Solomons army sent to protect logging
Greenpeace has denounced the decision of the Solomon Islands government to send a unit of its Defence Force to protect the operations of a Malaysian timber company on the Russell Islands.
The environmental organisation has called for the troops' withdrawal and demanded that the government listen to the wishes of the traditional landowners for a halt to the planned logging of Pavuvu Island by the company, Marvin Brothers.
"It's a national disgrace that the government supports the Malaysian company interests ahead of the customary landowners of the Russell Islands", said Greenpeace Solomons campaigner Lawrence Makili.
"The indigenous Russell Islanders are the customary owners of Pavuvu Island, not the government. The government should back off, pull the logging machinery and army out, and let the people decide for themselves the future of their lands."

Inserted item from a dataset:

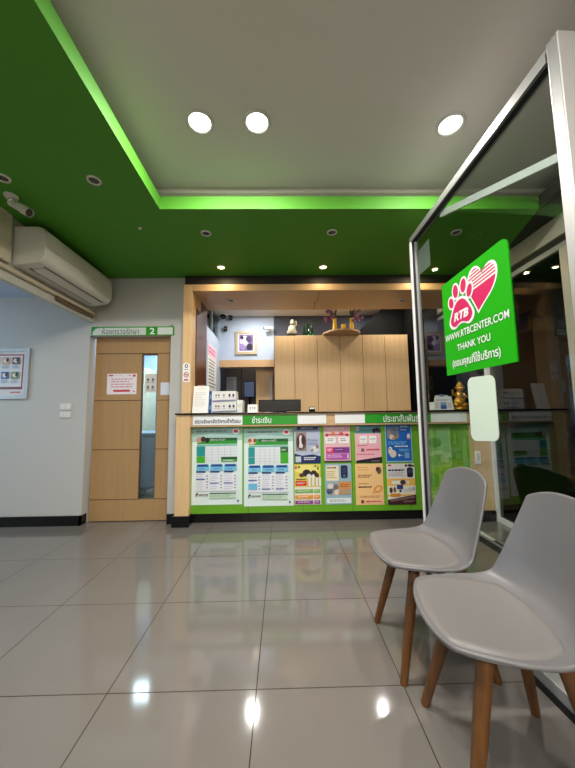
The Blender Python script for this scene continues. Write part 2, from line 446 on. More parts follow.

The government has given permission to Marvin Brothers to clear-fell the forests of Pavuvu, develop an agriculture project and then return it to the Russell Island landowners.
"It's clear that the landowners will just get the crumbs after the company and the government have taken the big slices of the valuable timber pie", Makili said. "Greenpeace is supporting the customary rights of the indigenous Russell Islanders to their forests. Greenpeace is opposed to violent means to resolve any conflict and is promoting a peaceful solution. We call on the Solomon Islands government to withdraw the Defence Force field unit sent to the Russell Islands to protect the recently arrived company equipment."
In the 19th century, Pavuvu was taken from the customary landowners by the British and leased to Levers. The company still holds a current lease but the government claims it as "alienated land" owned by the government. The government has a policy of returning all alienated lands to their customary owners.
"The land should be returned immediately to the indigenous Russell Islanders for them to develop responsibly, such as through planned 'ecotimber' and 'ecotourism'. Logging is both not what the traditional landowners themselves want, and will leave them with a destroyed forest, polluted water and dead reefs", Makili said.
Pavuvu is the largest of the 20 inhabited islands of the Russells group, and has a population of about 2000. An Australian-funded forest assessment project in 1992 found that Pavuvu contained 130,455 cubic metres of harvestable wood, worth more than SI$60 million.